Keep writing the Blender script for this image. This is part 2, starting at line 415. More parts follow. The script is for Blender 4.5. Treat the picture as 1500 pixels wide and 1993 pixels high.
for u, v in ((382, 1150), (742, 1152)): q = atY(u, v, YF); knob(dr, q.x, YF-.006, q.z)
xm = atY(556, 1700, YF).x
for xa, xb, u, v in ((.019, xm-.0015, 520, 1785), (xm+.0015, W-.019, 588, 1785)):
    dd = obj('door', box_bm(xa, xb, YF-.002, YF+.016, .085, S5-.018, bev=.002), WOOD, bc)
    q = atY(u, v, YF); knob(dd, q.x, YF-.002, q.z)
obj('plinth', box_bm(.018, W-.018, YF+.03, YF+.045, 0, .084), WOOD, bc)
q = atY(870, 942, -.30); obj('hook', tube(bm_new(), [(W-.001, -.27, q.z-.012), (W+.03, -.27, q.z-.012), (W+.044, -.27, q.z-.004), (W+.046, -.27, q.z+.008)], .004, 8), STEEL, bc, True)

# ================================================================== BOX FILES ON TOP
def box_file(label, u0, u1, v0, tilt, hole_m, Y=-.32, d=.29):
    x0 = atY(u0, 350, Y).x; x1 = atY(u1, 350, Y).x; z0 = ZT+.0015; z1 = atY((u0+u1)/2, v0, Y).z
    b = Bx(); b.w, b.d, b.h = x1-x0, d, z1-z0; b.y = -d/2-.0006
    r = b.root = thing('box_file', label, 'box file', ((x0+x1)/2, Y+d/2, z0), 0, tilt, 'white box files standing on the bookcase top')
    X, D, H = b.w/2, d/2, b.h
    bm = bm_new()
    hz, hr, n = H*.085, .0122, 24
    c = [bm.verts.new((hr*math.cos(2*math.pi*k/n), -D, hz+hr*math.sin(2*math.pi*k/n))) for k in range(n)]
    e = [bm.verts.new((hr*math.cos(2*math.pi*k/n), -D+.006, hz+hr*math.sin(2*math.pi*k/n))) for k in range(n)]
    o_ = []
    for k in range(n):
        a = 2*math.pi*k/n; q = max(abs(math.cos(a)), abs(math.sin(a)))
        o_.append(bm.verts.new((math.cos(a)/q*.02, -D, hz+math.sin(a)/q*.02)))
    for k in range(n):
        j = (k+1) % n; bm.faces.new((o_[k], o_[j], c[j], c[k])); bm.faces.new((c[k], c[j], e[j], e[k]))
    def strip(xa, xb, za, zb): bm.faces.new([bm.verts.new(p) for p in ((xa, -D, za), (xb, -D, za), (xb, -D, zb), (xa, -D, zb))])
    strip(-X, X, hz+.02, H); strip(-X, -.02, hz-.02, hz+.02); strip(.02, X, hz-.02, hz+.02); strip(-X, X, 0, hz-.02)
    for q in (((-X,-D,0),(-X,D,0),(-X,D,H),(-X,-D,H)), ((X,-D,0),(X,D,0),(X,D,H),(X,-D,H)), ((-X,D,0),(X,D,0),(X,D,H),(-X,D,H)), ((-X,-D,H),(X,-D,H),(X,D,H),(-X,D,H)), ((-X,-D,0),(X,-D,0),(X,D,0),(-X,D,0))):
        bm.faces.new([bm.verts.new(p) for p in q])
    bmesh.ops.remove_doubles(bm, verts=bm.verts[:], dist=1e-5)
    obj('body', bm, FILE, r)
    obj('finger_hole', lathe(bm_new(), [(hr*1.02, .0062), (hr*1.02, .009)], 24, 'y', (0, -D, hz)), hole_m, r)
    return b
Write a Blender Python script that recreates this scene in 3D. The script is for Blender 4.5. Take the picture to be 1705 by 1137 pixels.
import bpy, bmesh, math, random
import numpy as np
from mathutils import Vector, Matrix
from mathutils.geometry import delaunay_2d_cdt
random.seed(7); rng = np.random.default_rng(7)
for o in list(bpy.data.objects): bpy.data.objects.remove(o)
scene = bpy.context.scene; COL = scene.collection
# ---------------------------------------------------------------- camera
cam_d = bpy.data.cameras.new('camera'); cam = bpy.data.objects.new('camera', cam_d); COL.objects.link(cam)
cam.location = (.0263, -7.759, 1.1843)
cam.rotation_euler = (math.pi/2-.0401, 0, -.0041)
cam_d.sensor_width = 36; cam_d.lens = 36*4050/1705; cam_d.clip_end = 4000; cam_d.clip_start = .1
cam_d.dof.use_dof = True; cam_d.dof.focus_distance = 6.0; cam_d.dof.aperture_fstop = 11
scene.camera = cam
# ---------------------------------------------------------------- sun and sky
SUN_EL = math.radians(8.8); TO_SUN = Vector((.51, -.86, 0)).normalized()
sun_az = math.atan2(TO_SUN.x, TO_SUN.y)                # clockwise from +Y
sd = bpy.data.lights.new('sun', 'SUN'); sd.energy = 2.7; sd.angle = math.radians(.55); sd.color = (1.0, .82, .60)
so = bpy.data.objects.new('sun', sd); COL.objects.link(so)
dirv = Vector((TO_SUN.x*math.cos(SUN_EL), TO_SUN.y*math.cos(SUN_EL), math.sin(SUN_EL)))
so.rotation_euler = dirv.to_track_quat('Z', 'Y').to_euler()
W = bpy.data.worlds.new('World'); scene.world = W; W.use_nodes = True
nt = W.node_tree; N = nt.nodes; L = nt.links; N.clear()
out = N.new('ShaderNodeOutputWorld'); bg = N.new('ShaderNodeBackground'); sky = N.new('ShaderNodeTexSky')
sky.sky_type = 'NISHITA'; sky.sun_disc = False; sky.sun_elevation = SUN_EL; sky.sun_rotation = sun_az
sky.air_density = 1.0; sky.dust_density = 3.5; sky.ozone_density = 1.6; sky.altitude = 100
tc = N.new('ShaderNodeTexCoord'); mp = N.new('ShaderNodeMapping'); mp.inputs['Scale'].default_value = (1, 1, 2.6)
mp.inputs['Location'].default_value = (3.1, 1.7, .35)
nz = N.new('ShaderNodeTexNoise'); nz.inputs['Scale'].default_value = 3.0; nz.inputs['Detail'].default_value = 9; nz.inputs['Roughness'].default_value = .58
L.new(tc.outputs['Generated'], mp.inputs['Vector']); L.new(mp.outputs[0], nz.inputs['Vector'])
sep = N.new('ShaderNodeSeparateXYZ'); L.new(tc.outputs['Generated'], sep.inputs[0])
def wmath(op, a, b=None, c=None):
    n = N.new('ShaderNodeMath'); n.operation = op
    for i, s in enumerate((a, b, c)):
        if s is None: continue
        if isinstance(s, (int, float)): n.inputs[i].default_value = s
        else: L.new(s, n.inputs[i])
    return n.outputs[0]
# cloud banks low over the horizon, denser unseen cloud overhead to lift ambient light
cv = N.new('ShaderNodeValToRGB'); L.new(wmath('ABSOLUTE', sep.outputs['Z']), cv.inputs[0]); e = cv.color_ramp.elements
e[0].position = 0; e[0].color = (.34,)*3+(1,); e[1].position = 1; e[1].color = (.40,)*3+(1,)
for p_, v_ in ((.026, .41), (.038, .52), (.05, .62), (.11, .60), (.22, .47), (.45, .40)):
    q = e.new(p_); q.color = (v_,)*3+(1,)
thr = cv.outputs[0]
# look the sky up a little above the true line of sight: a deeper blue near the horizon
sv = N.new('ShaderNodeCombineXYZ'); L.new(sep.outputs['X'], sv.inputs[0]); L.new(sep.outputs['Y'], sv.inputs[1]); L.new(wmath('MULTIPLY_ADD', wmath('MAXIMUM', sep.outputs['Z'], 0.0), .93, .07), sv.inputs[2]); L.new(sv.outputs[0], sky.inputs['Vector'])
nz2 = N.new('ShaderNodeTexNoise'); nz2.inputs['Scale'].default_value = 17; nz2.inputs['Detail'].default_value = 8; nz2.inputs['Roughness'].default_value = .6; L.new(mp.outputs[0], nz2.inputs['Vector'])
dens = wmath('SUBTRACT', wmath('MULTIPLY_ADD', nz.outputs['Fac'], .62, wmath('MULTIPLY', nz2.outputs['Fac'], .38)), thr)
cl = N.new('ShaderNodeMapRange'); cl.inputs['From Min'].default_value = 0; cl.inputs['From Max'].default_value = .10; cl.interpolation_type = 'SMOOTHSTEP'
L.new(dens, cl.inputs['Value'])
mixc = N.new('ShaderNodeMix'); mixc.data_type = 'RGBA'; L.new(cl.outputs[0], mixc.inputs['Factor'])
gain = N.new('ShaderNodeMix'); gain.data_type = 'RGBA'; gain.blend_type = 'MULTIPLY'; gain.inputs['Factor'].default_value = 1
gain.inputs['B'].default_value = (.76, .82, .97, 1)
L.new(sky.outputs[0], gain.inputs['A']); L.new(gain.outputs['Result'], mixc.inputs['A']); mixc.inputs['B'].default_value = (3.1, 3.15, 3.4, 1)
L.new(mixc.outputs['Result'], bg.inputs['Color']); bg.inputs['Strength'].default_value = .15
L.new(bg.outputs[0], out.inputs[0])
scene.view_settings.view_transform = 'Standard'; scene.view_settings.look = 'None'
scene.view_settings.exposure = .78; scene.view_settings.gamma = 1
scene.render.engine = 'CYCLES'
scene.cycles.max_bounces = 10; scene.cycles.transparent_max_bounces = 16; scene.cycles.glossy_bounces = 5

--

(JOB):
Your answer should be exactly the lines of the data above, from the first through the line containing "q = atY(870, 942, -.30);".

(ANSWER FOR THE TASK):
Keep writing the Blender script for this image. This is part 2, starting at line 415. More parts follow. The script is for Blender 4.5. Treat the picture as 1500 pixels wide and 1993 pixels high.
for u, v in ((382, 1150), (742, 1152)): q = atY(u, v, YF); knob(dr, q.x, YF-.006, q.z)
xm = atY(556, 1700, YF).x
for xa, xb, u, v in ((.019, xm-.0015, 520, 1785), (xm+.0015, W-.019, 588, 1785)):
    dd = obj('door', box_bm(xa, xb, YF-.002, YF+.016, .085, S5-.018, bev=.002), WOOD, bc)
    q = atY(u, v, YF); knob(dd, q.x, YF-.002, q.z)
obj('plinth', box_bm(.018, W-.018, YF+.03, YF+.045, 0, .084), WOOD, bc)
q = atY(870, 942, -.30); obj('hook', tube(bm_new(), [(W-.001, -.27, q.z-.012), (W+.03, -.27, q.z-.012), (W+.044, -.27, q.z-.004), (W+.046, -.27, q.z+.008)], .004, 8), STEEL, bc, True)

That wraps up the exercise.